Matthew Stafford started his career with big expectations when he was taken by the Detroit Lions with first overall pick in the 2009 draft, the latter having earned the selection by being the first team to go 0-16 in the regular season the year prior. The franchise had high hopes for the quarterback out of Georgia, with eyes set on the playoffs and more. Now the Lions are preparing to host their first home playoff game since 1994, and like they pictured back in 2009, Stafford will be playing quarterback in the game. What they most-likely did not imagine, though, was that it would be for the opposing team.

On Wednesday, Stafford, now as quarterback of the Los Angeles Rams, spoke about his first return to his former team’s stadium and the love he has for his time in Detroit, while also acknowledging that it may not be the warmest of welcomes this time around.

“I’m not expecting anything, to be honest with you,” Stafford told reporters Wednesday. “I was asked this question a couple times just by friends and family, and I think the biggest thing for me is just to go and experience whatever that experience is gonna be. I understand what the people of Detroit and the city of Detroit meant to me in my time and my career, what they meant to my family. I hope they feel that back, but at the same time I’m not a stranger to the situation and understanding that I’m the bad guy coming to town.”

While held in high regard by most Lions fans in the past, Stafford has seemed to become public enemy number one in Detroit this week, sparking a ton of debate about what his reception will be like. A social media post about banning his Lions jersey from the stadium has been gaining some steam online, giving some insight on what the QB should expect, while some local bars in the area have already officially enforced the jersey ban.

2009 NFL Draft Photo by Jeff Zelevansky/Getty Images

Stafford helped turn around a Lions franchise that was 41-104 from 2000-2008 before his arrival. During his 12 years in the Motor City, Stafford compiled 45,109 passing yards, 282 touchdowns and an average of 273.4 yards per game - all of which are currently Lions franchise passing records. He also played in three playoff games with Detroit, who had not made the playoffs since 1999, but unfortunately was on the losing side of all of them.

Now three years into his Rams tenure, Stafford’s story is much different in LA. He has a perfect 4-0 record in the playoffs and a Super Bowl ring to show for it. He has also led Los Angeles to the post-season two out of his three years with the team, only one less than his entire time with the Lions.

Super Bowl: Rams vs Bengals

This season, Stafford had a big hand in pulling the Rams out of a 3-6 start, leading the team to victory in five out of six games to close the season, while clinching a playoff position and posting a 15:2 touchdown to interception ratio in that same time span.

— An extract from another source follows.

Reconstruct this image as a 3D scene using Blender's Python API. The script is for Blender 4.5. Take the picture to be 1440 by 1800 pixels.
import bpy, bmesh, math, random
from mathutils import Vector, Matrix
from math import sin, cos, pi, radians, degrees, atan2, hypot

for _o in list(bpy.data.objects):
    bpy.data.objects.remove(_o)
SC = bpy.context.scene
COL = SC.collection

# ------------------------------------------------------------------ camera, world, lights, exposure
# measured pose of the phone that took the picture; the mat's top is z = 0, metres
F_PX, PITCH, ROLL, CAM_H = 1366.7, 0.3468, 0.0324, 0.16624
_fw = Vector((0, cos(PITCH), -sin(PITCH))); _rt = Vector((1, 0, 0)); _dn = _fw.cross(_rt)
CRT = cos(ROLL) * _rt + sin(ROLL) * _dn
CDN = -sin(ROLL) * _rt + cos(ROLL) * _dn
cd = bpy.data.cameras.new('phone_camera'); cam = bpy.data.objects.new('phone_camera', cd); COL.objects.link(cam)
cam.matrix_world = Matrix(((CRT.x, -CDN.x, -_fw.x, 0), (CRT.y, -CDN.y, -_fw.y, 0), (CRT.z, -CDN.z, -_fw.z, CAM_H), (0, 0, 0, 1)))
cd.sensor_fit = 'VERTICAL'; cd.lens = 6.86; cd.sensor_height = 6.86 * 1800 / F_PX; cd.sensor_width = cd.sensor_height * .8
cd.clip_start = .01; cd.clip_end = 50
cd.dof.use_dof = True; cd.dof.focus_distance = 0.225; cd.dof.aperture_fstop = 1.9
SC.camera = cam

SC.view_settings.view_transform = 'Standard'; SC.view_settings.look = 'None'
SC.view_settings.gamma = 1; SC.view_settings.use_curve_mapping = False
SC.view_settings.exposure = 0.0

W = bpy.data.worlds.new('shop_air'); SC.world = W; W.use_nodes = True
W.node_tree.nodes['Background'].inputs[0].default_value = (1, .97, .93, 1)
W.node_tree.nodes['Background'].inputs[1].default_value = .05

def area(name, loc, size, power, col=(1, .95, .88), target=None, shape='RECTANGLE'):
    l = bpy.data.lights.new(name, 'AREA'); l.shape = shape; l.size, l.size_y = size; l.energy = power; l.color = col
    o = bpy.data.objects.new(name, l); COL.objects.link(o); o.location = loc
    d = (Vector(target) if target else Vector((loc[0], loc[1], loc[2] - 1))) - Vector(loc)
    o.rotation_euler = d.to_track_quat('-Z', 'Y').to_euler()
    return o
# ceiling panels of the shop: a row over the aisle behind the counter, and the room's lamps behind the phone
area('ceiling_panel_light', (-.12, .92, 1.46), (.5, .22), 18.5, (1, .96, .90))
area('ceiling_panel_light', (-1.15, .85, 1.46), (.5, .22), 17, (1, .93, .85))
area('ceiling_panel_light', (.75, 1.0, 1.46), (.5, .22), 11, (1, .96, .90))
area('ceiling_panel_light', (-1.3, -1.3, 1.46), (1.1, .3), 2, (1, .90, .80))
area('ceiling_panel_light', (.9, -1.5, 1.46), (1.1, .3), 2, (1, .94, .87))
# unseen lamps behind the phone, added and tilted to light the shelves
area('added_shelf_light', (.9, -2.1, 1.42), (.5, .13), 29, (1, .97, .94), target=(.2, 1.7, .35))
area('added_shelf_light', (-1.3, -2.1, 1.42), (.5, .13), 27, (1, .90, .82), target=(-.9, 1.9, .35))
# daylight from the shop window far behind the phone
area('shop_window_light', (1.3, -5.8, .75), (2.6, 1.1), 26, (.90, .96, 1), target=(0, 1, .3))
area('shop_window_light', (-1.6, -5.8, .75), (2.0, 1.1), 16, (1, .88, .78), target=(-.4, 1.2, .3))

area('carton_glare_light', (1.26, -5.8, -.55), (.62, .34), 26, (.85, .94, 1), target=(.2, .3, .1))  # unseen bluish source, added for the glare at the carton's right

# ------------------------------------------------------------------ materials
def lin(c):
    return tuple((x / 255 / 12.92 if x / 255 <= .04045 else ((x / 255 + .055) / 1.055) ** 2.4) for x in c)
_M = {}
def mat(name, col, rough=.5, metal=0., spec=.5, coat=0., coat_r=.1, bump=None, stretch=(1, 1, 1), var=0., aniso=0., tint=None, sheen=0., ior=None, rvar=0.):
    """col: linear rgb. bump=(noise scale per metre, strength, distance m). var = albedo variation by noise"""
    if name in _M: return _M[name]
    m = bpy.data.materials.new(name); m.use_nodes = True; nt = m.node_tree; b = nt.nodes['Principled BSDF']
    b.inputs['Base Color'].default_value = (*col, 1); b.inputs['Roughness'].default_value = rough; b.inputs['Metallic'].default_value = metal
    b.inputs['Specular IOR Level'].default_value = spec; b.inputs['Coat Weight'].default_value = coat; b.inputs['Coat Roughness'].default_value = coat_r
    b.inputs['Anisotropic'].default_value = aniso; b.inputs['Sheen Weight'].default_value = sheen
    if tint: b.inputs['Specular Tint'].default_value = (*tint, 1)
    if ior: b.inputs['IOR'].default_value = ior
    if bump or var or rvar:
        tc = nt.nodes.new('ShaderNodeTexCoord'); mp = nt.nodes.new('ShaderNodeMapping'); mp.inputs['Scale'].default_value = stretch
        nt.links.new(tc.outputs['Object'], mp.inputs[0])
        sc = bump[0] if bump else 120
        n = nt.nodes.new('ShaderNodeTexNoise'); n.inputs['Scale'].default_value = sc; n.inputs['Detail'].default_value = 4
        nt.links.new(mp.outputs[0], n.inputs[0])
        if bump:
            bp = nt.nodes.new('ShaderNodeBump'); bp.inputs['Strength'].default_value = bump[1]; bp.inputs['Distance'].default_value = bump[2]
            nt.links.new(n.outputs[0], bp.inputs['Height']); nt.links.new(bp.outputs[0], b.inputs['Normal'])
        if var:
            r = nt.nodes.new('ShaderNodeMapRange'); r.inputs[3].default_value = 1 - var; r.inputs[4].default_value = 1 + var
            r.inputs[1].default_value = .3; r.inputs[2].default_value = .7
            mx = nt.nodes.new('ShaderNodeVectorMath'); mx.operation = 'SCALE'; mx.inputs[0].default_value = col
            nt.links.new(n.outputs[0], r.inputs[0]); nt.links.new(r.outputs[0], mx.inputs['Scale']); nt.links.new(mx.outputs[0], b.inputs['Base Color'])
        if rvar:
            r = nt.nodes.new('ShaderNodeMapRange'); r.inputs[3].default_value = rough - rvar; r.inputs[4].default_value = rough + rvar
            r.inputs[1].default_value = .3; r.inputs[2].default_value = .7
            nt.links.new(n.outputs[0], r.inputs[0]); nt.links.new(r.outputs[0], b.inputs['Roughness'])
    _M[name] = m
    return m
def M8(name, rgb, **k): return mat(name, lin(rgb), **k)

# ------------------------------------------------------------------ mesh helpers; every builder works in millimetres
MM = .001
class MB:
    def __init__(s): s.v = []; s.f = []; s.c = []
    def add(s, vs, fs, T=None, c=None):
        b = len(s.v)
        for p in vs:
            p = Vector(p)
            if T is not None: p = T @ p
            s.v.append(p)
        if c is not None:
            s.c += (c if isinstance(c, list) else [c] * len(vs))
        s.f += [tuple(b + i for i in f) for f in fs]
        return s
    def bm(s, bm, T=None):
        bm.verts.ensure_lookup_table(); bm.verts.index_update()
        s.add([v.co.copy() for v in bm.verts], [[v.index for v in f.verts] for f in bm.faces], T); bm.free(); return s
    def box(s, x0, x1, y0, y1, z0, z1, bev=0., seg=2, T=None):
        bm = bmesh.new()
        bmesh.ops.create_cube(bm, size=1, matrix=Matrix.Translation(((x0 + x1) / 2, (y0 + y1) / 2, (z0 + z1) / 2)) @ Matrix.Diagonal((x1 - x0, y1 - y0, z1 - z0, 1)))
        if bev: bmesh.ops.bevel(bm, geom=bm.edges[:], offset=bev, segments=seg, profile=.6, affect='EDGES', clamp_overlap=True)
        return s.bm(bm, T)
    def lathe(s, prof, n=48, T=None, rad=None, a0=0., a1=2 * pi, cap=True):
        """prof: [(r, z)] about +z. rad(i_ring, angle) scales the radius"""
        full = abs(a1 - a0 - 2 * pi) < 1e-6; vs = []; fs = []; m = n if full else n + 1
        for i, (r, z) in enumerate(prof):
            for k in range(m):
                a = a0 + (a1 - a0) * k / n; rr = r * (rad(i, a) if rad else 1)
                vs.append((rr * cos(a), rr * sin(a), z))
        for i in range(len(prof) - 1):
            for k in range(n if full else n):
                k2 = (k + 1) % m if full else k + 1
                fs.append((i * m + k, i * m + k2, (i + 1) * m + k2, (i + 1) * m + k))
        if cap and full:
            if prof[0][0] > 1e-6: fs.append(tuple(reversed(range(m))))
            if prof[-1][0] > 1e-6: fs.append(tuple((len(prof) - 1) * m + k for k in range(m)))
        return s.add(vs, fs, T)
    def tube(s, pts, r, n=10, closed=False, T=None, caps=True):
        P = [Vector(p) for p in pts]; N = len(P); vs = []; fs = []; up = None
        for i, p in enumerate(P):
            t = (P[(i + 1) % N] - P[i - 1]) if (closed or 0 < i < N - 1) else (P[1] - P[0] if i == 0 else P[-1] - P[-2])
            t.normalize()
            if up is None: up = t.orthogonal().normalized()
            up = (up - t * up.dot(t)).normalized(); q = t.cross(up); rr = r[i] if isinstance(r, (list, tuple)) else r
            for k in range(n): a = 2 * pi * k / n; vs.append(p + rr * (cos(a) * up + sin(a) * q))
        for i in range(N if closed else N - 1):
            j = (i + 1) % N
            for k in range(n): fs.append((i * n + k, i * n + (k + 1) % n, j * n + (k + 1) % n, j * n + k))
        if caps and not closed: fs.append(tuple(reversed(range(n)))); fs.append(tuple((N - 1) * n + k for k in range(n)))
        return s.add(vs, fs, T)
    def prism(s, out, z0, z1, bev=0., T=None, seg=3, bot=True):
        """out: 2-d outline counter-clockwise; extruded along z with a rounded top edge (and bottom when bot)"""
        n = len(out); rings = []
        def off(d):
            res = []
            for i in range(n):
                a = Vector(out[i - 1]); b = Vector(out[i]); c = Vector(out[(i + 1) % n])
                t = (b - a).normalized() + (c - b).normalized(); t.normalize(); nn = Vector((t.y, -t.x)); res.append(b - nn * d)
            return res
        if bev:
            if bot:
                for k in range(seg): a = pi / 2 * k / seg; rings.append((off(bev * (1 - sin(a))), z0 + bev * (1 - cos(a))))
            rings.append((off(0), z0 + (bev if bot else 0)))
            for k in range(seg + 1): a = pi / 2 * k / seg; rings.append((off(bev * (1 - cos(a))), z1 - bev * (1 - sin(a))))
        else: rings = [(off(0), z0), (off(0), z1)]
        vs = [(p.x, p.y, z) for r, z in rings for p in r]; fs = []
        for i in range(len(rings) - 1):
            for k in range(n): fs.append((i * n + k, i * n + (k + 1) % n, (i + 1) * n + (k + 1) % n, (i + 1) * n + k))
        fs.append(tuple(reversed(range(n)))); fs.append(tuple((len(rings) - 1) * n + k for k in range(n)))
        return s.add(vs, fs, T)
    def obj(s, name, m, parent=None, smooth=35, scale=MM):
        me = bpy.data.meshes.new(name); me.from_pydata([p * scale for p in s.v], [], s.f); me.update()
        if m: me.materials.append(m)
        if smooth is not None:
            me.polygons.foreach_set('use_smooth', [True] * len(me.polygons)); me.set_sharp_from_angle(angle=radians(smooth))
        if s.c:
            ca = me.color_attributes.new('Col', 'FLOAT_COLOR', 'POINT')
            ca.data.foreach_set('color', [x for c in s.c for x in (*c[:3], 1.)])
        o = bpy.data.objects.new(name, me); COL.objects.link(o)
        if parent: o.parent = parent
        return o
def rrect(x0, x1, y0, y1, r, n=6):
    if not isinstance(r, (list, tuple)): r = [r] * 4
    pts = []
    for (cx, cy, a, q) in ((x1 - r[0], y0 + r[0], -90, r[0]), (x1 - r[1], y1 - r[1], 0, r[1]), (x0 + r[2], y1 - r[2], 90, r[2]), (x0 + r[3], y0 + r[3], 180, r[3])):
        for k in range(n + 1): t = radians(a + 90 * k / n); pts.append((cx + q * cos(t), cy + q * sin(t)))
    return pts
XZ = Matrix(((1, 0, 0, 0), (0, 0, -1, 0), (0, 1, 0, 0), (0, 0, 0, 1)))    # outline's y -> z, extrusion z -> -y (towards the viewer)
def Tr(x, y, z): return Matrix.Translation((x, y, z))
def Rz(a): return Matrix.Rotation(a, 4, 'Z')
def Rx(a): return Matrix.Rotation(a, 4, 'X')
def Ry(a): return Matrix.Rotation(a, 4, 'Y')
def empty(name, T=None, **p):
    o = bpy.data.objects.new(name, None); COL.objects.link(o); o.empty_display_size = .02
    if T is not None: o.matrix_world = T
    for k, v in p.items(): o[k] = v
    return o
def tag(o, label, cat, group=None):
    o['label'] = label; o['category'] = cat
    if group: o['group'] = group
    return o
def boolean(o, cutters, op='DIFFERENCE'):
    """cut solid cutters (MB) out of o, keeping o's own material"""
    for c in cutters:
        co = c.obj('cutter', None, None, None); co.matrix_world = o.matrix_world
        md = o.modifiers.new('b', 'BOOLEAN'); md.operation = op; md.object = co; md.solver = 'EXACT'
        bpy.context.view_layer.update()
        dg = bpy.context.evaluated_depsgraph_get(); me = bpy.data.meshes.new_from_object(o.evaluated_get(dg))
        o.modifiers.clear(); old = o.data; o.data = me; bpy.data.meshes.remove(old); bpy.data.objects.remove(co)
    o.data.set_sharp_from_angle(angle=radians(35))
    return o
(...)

Given the rally that LA has put together to end of the season, as well as their low preseason expectations to start with, Stafford sounds like he is not taking the opportunity of post-season play for granted, no matter who the game is against.

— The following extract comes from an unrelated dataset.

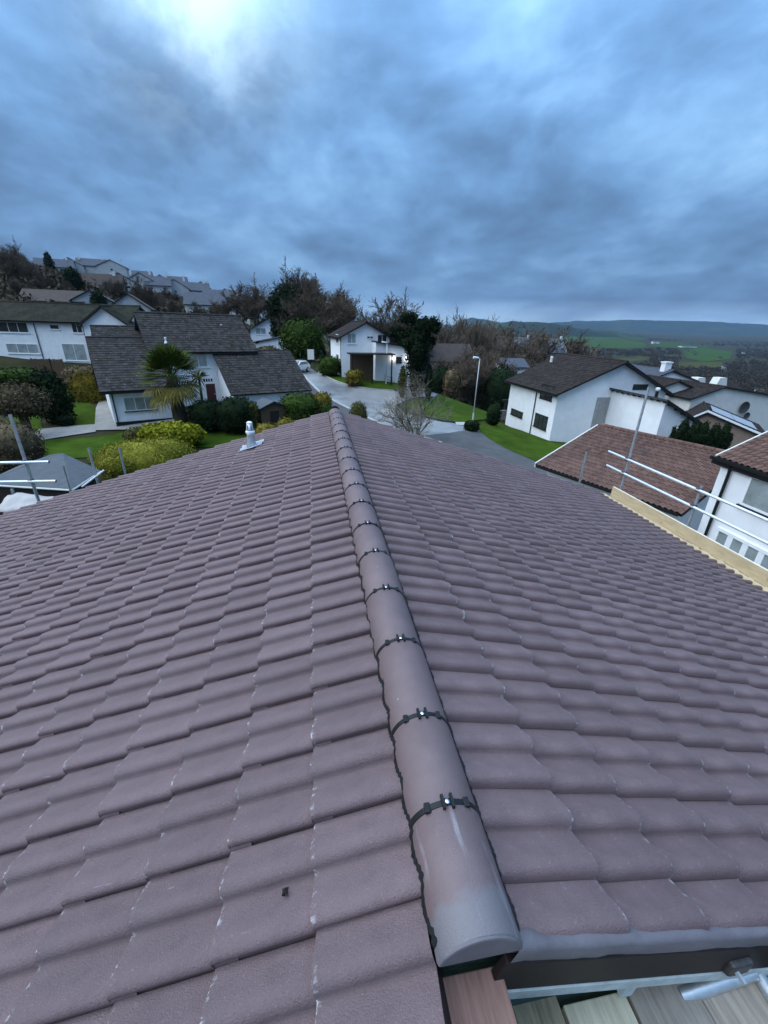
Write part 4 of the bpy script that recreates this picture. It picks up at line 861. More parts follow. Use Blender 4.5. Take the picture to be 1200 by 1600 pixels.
# --- white and cream gables beyond, on the right
def house_h(name, label, px, Y, wid, dep, zb, ze, zr, wall, roof, deg=0, mid=.5, extra=None, win=()):
    x = W(px, 620, Y)[0]; fr = Fr(x, Y, deg); h = thing(name, (x + wid / 2, Y, gz(x, Y)), label, 'house')
    gable(h, fr, 0, wid, -dep, 0, min(gz(x, Y), gz(x + wid, Y)) - 1.5, CZ + ze, CZ + zr, 'd', wall=wall, roof=roof, mid=mid, over=.35)
    for c, z, a, b in win: window(h, fr, 'n', c, 0, CZ + z, a, b, pane='glass', bars=1)
    return h, fr
h, fr = house_h('house', 'cream gabled house with round dark satellite dish on its wall, right edge', 1082, 47, 14.5, 12, 0, -7.4, -6.1, 'cream', 'slate2', 4, .30)
for s, z, r in ((8.6, -8.6, .75), (9.5, -9.7, .45)):
    m = MB(); m.lathe((0, 0, 0), [(0, 0), (r * .6, .04), (r, .16), (r * .97, .18), (r * .55, .08), (0, .05)], 16)
    q = fr.p(s, .12, CZ + z); m.v = [(q[0] + a, q[1] - c, q[2] + b) for a, b, c in m.v]; m.build('satellite_dish', 'galvdark', h)
h, fr = house_h('house', 'small cream gable with thin black verge behind the louvred house', 1014, 50, 7.2, 9, 0, -7.0, -5.75, 'cream', 'slate2', 0)
h, fr = house_h('house', 'white gable with pale shed roof and square white chimney', 1004, 60, 8.6, 9, 0, -6.8, -5.4, 'white', 'farroof', 0, .45)
m = MB(); m.frame_box(fr.p(3.0, -1.5, CZ - 6.2), fr.A(1.1), fr.Nn(.9), (0, 0, 1.9)); c = m.build('chimney', 'white', h)
m = MB(); m.frame_box(fr.p(2.9, -1.6, CZ - 4.3), fr.A(1.3), fr.Nn(1.1), (0, 0, .18)); m.build('chimney_cap', 'frame', c)
h, fr = house_h('bungalow', 'brick bungalow with solar panels on its brown roof, behind the conifer hedge', 1066, 42.5, 8.4, 9, 0, -9.9, -8.0, 'brick', 'slate2', -42, .32)
A0 = fr.p(3.2, -.6, CZ - 8.02); A1 = fr.p(7.6, -.6, CZ - 9.50)
for i in range(4):
    for j in range(2): u = (A1 - A0) / 2; o = A0 + u * j + fr.Nn(-1.15 * i); m = MB(); m.frame_box(o + np.array([0, 0, .20]), u * .97, fr.Nn(-1.1), (0, 0, .05)); m.build('solar_panel', 'lead', h)
m = MB(); m.frame_box(fr.p(-.35, .40, CZ - 10.05), fr.p(2.69, .4, CZ - 7.85) - fr.p(-.35, .4, CZ - 10.05), fr.Nn(.05), (0, 0, .22)); m.build('barge_board', 'frame', h)
m = MB(); m.frame_box(fr.p(2.69, .40, CZ - 7.85), fr.p(8.8, .4, CZ - 9.95) - fr.p(2.69, .4, CZ - 7.85), fr.Nn(.05), (0, 0, .22)); m.build('barge_board', 'frame', h)
m = MB(); m.lathe((0, 0, 0), [(0, 0), (.3, .05), (.45, .16), (.42, .17), (0, .06)], 12); q = fr.p(1.6, .2, CZ - 9.6); m.v = [(q[0] + a, q[1] - c, q[2] + b) for a, b, c in m.v]; m.build('satellite_dish', 'frame', h)
# broad dark roof behind the gables with two pale chimneys
fr = Fr(46, 64, 3); h = thing('house', (55, 66, gz(55, 66)), 'broad dark brown roof with two squat pale chimneys', 'house')
gable(h, fr, -8, 30, -11, 0, gz(55, 66) - 2, CZ - 9.6, CZ - 7.3, 's', wall='cream', roof='slate2', over=.5)
for px in (1082, 1116):
    q = W(px, 603, 60.5); m = MB(); m.prism([q + np.array([0, 0, -.8]), q + np.array([2.6, 0, -.8]), q + np.array([1.9, 0, 1.25]), q + np.array([.7, 0, 1.25])], (0, 1.4, 0)); m.build('chimney', 'cream', h)

# --- terraces on the hillside, upper left
def far_house(px, py, Y, wid, dep, hgt, rise, wall, roof, deg, label, axis='s', wins=2, dz=0.0):
    """py is where the eaves stand in the photograph"""
    e = W(px, py, Y); fr = Fr(e[0], Y, deg); g = gz(e[0], Y); zb = min(g, e[2] - hgt) - 1.0
    h = thing('house', (e[0], Y, g), label, 'house', 'houses on the hillside')
    gable(h, fr, 0, wid, -dep, 0, zb, e[2], e[2] + rise, axis, wall=wall, roof=roof, style='plain', over=.3, ridge=False)
    for i in range(wins):
        c = wid * (i + .5) / wins; window(h, fr, 'n', c, 0, e[2] - 1.9, 1.3, 1.1, pane='glass', bars=0, sill=None)
    if Y > 140:
        m = MB(); q = fr.p(wid * .8, -dep * .5, e[2] + rise - .3); m.frame_box(q, fr.A(.8), fr.Nn(.6), (0, 0, 1.3)); m.build('chimney', 'brick' if px % 2 else 'cream', h)
    return h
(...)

“I’m excited to go play anybody, anywhere in the playoffs at this point,” Stafford said. “We were a team that at the beginning of the season nobody gave us a chance to be at the position that we’re in. I’m proud of the work that the players, the coaches, everybody that’s involved in getting this thing right, proud of the work we’ve put into it. It’s gotten us to this point, we’ve got to continue to work to try and get better, and we have an opportunity to go play a game on Sunday.”

There’s no way on a human level that Stafford does not feel some kind of emotion walking into Detroit, no matter what the reception is.

That said, if the veteran QB has proven anything during his time with the Rams, it’s that he’s taken head coach Sean McVay’s mantra to heart - “be your best when your best is required”. Whether it’s hitting a deep shot to Cooper Kupp in the NFC Championship game with :35 seconds left to set up the game-winning field goal or orchestrating the final 79 yard scoring drive in the Super Bowl, Stafford has proven he can be at his best when his best is required by Los Angeles.

His best will be required again on Sunday night at Ford Field.